“[…] And re-enact at the vestry-glass
Each pulpit gesture in deft dumb-show
That had moved the congregation so.”
-Thomas Hardy, “In Church”
To be natural is “such a very difficult pose to keep up.”
-Oscar Wilde, An Ideal Husband
We have this idea that people should do what they’re good at, and that what they’re good at will come easily to them. I think that’s a lie.
In Hardy’s poem, a girl from the Bible Class watches the priest, her teacher, as he speaks and inspires. She watches his gestures, hears the emotion of his voice. She trusts him, looks up to him–and then sees him step back into his vestry. The door doesn’t quite close. He turns to the mirror of his private office and recreates the motions and emotions of his sermon. She watches. It was all practiced. That makes it all seem like an act. This moment of “seeing behind the curtain,” in Hardy’s hands, is a moment of distrust and disappointment. At best, the performance feels disingenuous, manipulative. At worst it feels fake.
I don’t think that’s fair. People can mislead us, they can lie to us, but work, practice, and revision are not in themselves misleading. I think we all work for the things we’re good at. If you read through Martin Luther King, Jr.’s speeches, you’ll see him shaping his most powerful lines in speech after speech. Those phrases that sing themselves didn’t just happen: he shaped them, time after time. If you look at a dancer and see grace, see a body that almost floats, you’re seeing practice and effort, too. At sixteen I watched a modern dancer perform David Parsons’ “Caught.” (You shouldn’t google it: its not itself on a screen). The dancer moves through a strobe light, and the flashes make him fly: we see his shape, caught again and again in the act of leaping, as though he wasn’t landing, stepping, breathing. But then we get a single spotlight. Inside the dancer stands “still,” but he isn’t still at all. His chest heaves. Sweat runs down his skin. We see how hard he’s working.
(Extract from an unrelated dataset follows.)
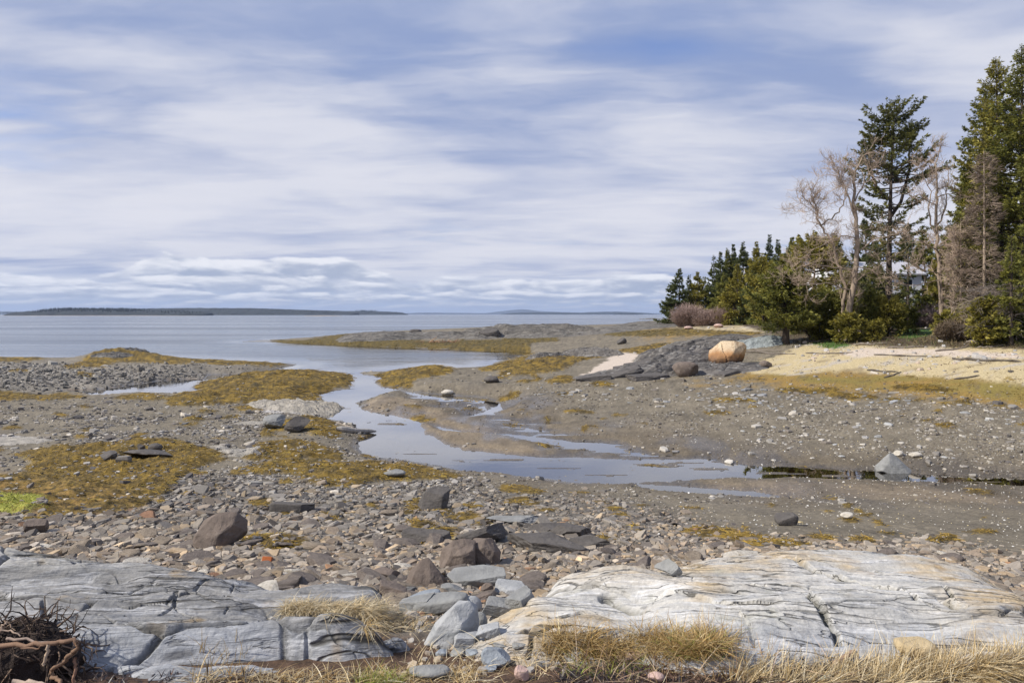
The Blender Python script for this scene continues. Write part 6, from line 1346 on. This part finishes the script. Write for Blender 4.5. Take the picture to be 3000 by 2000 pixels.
# sweeping dead boughs at the lower right of the wood
def dead_boughs():
    r = np.random.default_rng(411); b = MB(); o = at2(2960, 1002); Yb = 39.
    for k in range(95):
        p = up_(r.uniform(2900, 3080), r.uniform(830, 970), Yb+r.uniform(-1, 1)); L = r.uniform(.9, 2.8); d = norm(np.array([-1, r.normal(0, .3), r.uniform(-.55, .1)])); pts = [p]
        for i in range(5): d = norm(d+np.array([0, 0, .02])+r.normal(0, .10, 3)); pts.append(pts[-1]+d*L/5)
        c = np.array((.30,.25,.21))*r.uniform(.4, 1.2); b.tube(np.array(pts)-o, np.linspace(r.uniform(.012, .03), .006, 6), 4, c)
        for i in range(1, 6):
            for _ in range(3):
                dd = norm(d+r.normal(0, .5, 3)); q = pts[i]; b.tube(np.array([q, q+dd*L*.12, q+dd*L*.24+(0,0,-.03)])-o, [.009,.007,.005], 3, c)
    ob = b.obj('dead_branches', m_twig); ob.location = o; tag(ob, 'sweep of dead grey boughs hanging to the ground at the lower right of the wood', 'dead branches')
dead_boughs()
tree('spruce_tree', 'young ragged spruce with hanging boughs in front of the dead grey boughs', 'spruce tree', 2962, 690, 38, 84, 291, MID, prof=lambda t: (.45+.55*math.sin(t*19)**2)*(1-t)**.7, bare=.06, top_up=.5, low_down=-.45, puff=.24, dens=1.0, spacing=.34, gap=.2, clear=.3)
tree('spruce_tree', 'thin see-through spruce standing before the house roof', 'spruce tree', 2660, 715, 57, 52, 292, DARK, prof=lambda t: (.5+.5*math.sin(t*17)**2)*(1-t)**.5, bare=.10, top_up=.4, low_down=-.3, puff=.26, dens=.75, spacing=.5, gap=.3, clear=.35)
# leafless brown thicket bushes: a dome of fine upright twigs
def twig_bush(label, px, ptop, Y, rpx, seed, n=2600, col=(.33,.245,.21), group='brown leafless bushes'):
    r = np.random.default_rng(seed); X = (px-1500)/F*Y; z = float(Zt(np.array([X]), np.array([Y]))[0]); Ht = H+(HZ-ptop)/F*Y-z; Rr = rpx/F*Y
    a = r.uniform(0, 6.283, n); q = np.sqrt(r.uniform(0, 1, n)); P = np.stack([np.cos(a)*q*Rr*.75, np.sin(a)*q*Rr*.6, np.zeros(n)], 1); P[:, 2] = Zt(P[:,0]+X, P[:,1]+Y)-z-.05
    d = norm(np.stack([np.cos(a)*q*.55+r.normal(0,.2,n), np.sin(a)*q*.5+r.normal(0,.2,n), np.ones(n)], 1))
    Lx = Ht*np.sqrt(np.clip(1-.75*q**2, .1, 1))*r.uniform(.6, 1.05, n)*(1+.12*fbm(P[:,0]*.8, P[:,1]*.8+seed, 2, 3))
    c = np.asarray(col)*np.exp(r.normal(0, .22, n))[:, None]
    V1, F1, C1 = ribbons(P, d, Lx, np.full(n, .035), r.uniform(0, .35, n), c*.8, r, 3, 0, .3)
    m = n*5; i = r.integers(0, n, m); s = r.uniform(.45, 1.0, m)
    Q = P[i]+d[i]*(Lx[i]*s)[:, None]; dd = norm(d[i]+r.normal(0, .45, (m, 3)))
    V2, F2, C2 = ribbons(Q, dd, r.uniform(.25, .7, m)*Ht/3, np.full(m, .028), r.uniform(0, .4, m), np.asarray(col)*1.2*np.exp(r.normal(0, .2, m))[:, None], r, 2, 0, .3)
    o = build('leafless_bush', np.concatenate([V1, V2]), np.concatenate([F1, F2+len(V1)]), m_twig, np.concatenate([C1, C2])); o.location = (X, Y, z); tag(o, label, 'bush', group)
for i, a in enumerate((('rounded grey brown bush beside the leftmost spruce', 2016, 888, 103, 38), ('low reddish brown bush second from the left of the thicket', 2070, 906, 101, 44), ('broad mauve brown bush in the middle of the thicket', 2122, 894, 100, 56), ('tall mauve bush at the right end of the thicket', 2180, 884, 99, 52), ('mauve bush half hidden behind the cedar', 2222, 890, 98, 40))):
    twig_bush(a[0], a[1], a[2], a[3], a[4], 420+i)
twig_bush('pale mauve leafless bush behind the lawn below the house', 2722, 885, 58, 62, 430, 2200, (.30,.235,.225))
twig_bush('dark brown leafless bush right of the cedar trunk', 2412, 922, 51, 48, 431, 1800, (.12,.085,.06))
twig_bush('brown leafless brush at the foot of the upright bare tree', 2800, 930, 42, 50, 432, 1800, (.16,.12,.08))
# grass and litter on the bank
r = np.random.default_rng(440); GB = []
GB.append(tuft(5200, (2240, 3060), (975, 1022), .32, .8, .5, [(.17,.13,.06),(.24,.18,.09),(.10,.08,.045),(.12,.14,.04)], r, w=.03, dens=lambda a, b, P: Mt('soil', P[:,0], P[:,1])*.9))
GB.append(tuft(2600, (2320, 2760), (960, 1022), .16, .9, .4, [(.09,.17,.03),(.14,.21,.05),(.07,.12,.025)], r, w=.03, dens=lambda a, b, P: np.clip(Mt('lawn', P[:,0], P[:,1])*2, 0, 1)))
GB.append(tuft(3000, (1900, 3060), (950, 1060), .12, .7, .6, PALE_, r, w=.025, dens=lambda a, b, P: np.clip(Mt('straw', P[:,0], P[:,1]), 0, 1)*(.3+.7*(fbm(P[:,0]*.7, P[:,1]*.7, 2, 9) > .05))))
GB.append(tuft(2600, (2150, 3060), (1015, 1085), .16, .08, .7, [(.10,.07,.045),(.16,.11,.07),(.06,.045,.035)], r, w=.035, arch=(0,.3), dens=lambda a, b, P: sstep(.0,.25,fbm(P[:,0]*.18, P[:,1]*1.1, 3, 49))))
GB.append(tuft(6000, (2050, 3060), (1078, 1190), .10, .5, .8, [(.24,.16,.045),(.30,.20,.05),(.17,.12,.04),(.26,.22,.05)], r, w=.03, dens=lambda a, b, P: np.clip(Mt('ochre', P[:,0], P[:,1]), 0, 1)*(.2+.8*(fbm(P[:,0]*.8, P[:,1]*.8, 3, 29) > 0))))
V, Fc, C = join(GB); tag(build('bank_grass', V, Fc, m_blade, C), kind='stuff')

# ------------------------------------------------------------------ the white house behind the trees
def house():
    Y = 76.; x0, x1 = (2440-1500)/F*Y, (2700-1500)/F*Y; zb = float(Zt(np.array([(x0+x1)/2]), np.array([Y]))[0]); zt = H+(920-803)/F*Y; zr = H+(920-772)/F*(Y+3.5); D = 7.
    root = empty('house', ((x0+x1)/2, Y, zb), 'white clapboard house with a pale grey roof behind the trees', 'house'); w = (x1-x0)/2; h = zt-zb
    mw = surf_mat('white_clapboard', (.70,.71,.74), .7, .08, 2., ((30., .3, .02),), stretch=(.05,.05,1)); mr = surf_mat('grey_shingles', (.42,.42,.45), .85, .2, 8., ((20., .4, .02),)); mt_ = surf_mat('white_trim', (.80,.80,.81), .6, .03, 2., ())
    mg, t = new_mat('window_glass'); p = t.n('ShaderNodeBsdfPrincipled'); p.inputs['Base Color'].default_value = (.03,.035,.04,1); p.inputs['Roughness'].default_value = .05; o = t.n('ShaderNodeOutputMaterial'); t.set(o.inputs[0], p.outputs[0])
    b = MB(); b.box(-w, w, 0, D, -.4, h); b.add([(-w,0,h+.001),(-w,D,h+.001),(-w,D/2,zr-zb-.1)], [(0,1,2)]); b.add([(w,0,h+.001),(w,D,h+.001),(w,D/2,zr-zb-.1)], [(0,2,1)]); b.obj('wall', mw, root)
    e = .35; rz = zr-zb; b = MB()
    for s, ya, yb in ((1, -e, D/2), (-1, D+e, D/2)):
        k = (rz-h)/(D/2)*e; V = [(-w-e, ya, h-k+.05), (w+e, ya, h-k+.05), (w+e, yb, rz+.05), (-w-e, yb, rz+.05)]; V += [(x, y, z+.14) for x, y, z in V]; b.add(V, [(0,1,2,3), (4,7,6,5), (0,4,5,1), (1,5,6,2), (3,2,6,7), (0,3,7,4)])
    b.obj('roof', mr, root)
    for x in (-3.6, -1.4, 1.0, 3.4):
        for z in (1.0, 3.5):
            if x == 1.0 and z == 1.0: continue
            fb = MB(); x_, z_ = .48, 1.35
            fb.box(x-x_-.1, x-x_, -.05, .02, z-.1, z+z_+.1); fb.box(x+x_, x+x_+.1, -.05, .02, z-.1, z+z_+.1); fb.box(x-x_, x+x_, -.05, .02, z-.1, z); fb.box(x-x_, x+x_, -.05, .02, z+z_, z+z_+.1); fb.box(x-x_, x+x_, -.04, .01, z+z_/2-.03, z+z_/2+.03)
            f = fb.obj('window', mt_, root); g = MB(); g.box(x-x_, x+x_, -.02, -.012, z, z+z_/2-.03); g.box(x-x_, x+x_, -.02, -.012, z+z_/2+.03, z+z_); g.obj('pane', mg, f)
    d = MB(); d.box(.52, 1.48, -.04, -.005, 0, 2.1); d.obj('door', surf_mat('painted_door', (.25,.27,.3), .5, .05, 2., ()), root)
house()

# ------------------------------------------------------------------ islands and hills across the bay
m_isl = surf_mat('island_ground', (.022,.028,.028), .95, .35, .02, ())
m_shore = surf_mat('island_shore', (.28,.25,.22), .95, .4, .05, ())
def island(name, prof, Y, seed, thick=.35, mat=None, rough=.12, shore=True, base_py=None):
    """prof: (photo column, row) skyline; a long mound with that ridge"""
    r = np.random.default_rng(seed); pr = np.array(prof, float); px = np.linspace(pr[0,0], pr[-1,0], 260); top = np.interp(px, pr[:,0], pr[:,1])
    zt = np.maximum((HZ-top)/F*Y+H, .5); d = (pr[-1,0]-pr[0,0])/F*Y*thick; nv = 26
    s = np.linspace(-1, 1, nv); X = ((px-1500)/F)[:, None]*(Y+0*s[None]); ends = np.sqrt(np.clip(1-np.abs(np.linspace(-1,1,260))**6, 0, 1))
    Yv = Y+d*.5*s[None]*ends[:, None]*(1+.25*fbm(px/60., px*0, 3, seed)[:, None])
    k = np.clip(1-np.abs(s)**2.2, 0, 1)**.8
    Z = zt[:, None]*k[None]*(1+rough*fbm(X/ (Y*.01), Yv/(Y*.01), 4, seed+1))-1.5*(1-k[None])
    o = build(name, np.stack([X, Yv, Z], -1).reshape(-1, 3), gridfaces(260, nv)[:, ::-1], mat or m_isl, None, True); tag(o, kind='structure')
    return px, zt, d
FW = []
def forest(px, zt, Y, d, a, b, n, ht, seed, col=(.022,.028,.024)):
    r = np.random.default_rng(seed); p = r.uniform(a, b, n); y = Y+r.uniform(-.34, .2, n)*d; x = (p-1500)/F*Y
    z = np.interp(p, px, zt)*np.clip(1-np.abs((y-Y)/(d*.5))**2.2, 0, 1)**.8*.9; hh = ht*r.uniform(.6, 1.25, n); w = hh*r.uniform(.28, .45, n)
    a_ = r.uniform(0, 6.28, n); k = 5; ang = a_[:, None]+np.arange(k)[None]/k*6.283
    V = np.concatenate([np.stack([x[:, None]+w[:, None]*np.cos(ang)*.6, y[:, None]+w[:, None]*np.sin(ang)*.6, np.repeat((z-1)[:, None], k, 1)], -1), np.stack([x, y, z+hh], -1)[:, None]], 1)
    i = np.arange(k); f = np.stack([i, (i+1) % k, np.full(k, k)], 1)
    FW.append((V.reshape(-1, 3), (f[None]+np.arange(n)[:, None, None]*(k+1)).reshape(-1, 3), np.repeat(np.asarray(col)*np.exp(r.normal(0, .2, n))[:, None], k+1, 0)))
a = island('island', [(30,918),(60,914),(140,910),(170,906.5),(250,906),(350,907),(420,909),(520,912),(620,917)], 2500, 1); forest(*a[:2], 2500, a[2], 140, 420, 900, 9.5, 1); forest(*a[:2], 2500, a[2], 45, 160, 120, 5, 2); forest(*a[:2], 2500, a[2], 400, 590, 260, 6, 3)
a = island('island', [(150,917),(340,908),(420,904.5),(560,902.5),(740,903),(860,907),(960,911),(1050,917)], 3600, 2); forest(*a[:2], 3600, a[2], 200, 1000, 2600, 5.5, 4)
a = island('island', [(620,916),(760,908),(860,908.5),(1000,911),(1120,912.5),(1170,915),(1195,920)], 4600, 3); forest(*a[:2], 4600, a[2], 700, 1185, 1500, 5.5, 5); forest(*a[:2], 4600, a[2], 1050, 1100, 60, 14, 6)
V, Fc, C = join(FW); tag(build('far_forest', V, Fc, surf_mat('far_trees', None, .95, .1, .01, ()), C), kind='stuff')
island('hills', [(-420,918),(-200,913),(-60,911),(20,912),(60,914),(140,918)], 11000, 4, .15)
island('hills', [(1100,919),(1180,917.5),(1240,915.5),(1300,916),(1420,917),(1500,918.5)], 15500, 5, .1)
island('mountain', [(1390,919),(1430,916),(1470,911.5),(1500,908),(1530,905.5),(1548,907),(1580,911),(1640,914),(1720,915.5),(1900,917),(2100,918.5)], 17500, 6, .1, rough=.05)
island('hills', [(1468,920),(1500,916.5),(1560,914.5),(1640,915),(1740,917),(1790,920)], 7600, 7, .15)
island('hills', [(1660,919.5),(1720,914.5),(1790,912.5),(1850,914),(1900,916.5),(1925,920)], 9600, 8, .15)
island('island', [(1795,920),(1820,917.5),(1860,917.5),(1885,920)], 6000, 9, .2)
for p, Y_, s_, k_ in (([(890,925),(940,923.5),(1000,925)], 1600, 10, m_shore), ([(1872,936.5),(1895,932),(1915,931.5),(1940,934),(1975,936.5)], 640, 11, m_out2), ([(-100,925),(100,924),(400,923.6),(600,924.5)], 1900, 12, m_shore)):
    island('reef', p, Y_, s_, .25, k_, .3)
I think most art is like that. Talents, too. (Whatever arguments Capote and Kerouac have, they both revise–Capote’s revisions happen in his next draft, and Kerouac’s in his next piece). We can act to hide ourselves, and we can act to show our hearts. We can practice speaking so that our lies sound convincing; we can practice speaking because there are hard things we want to say.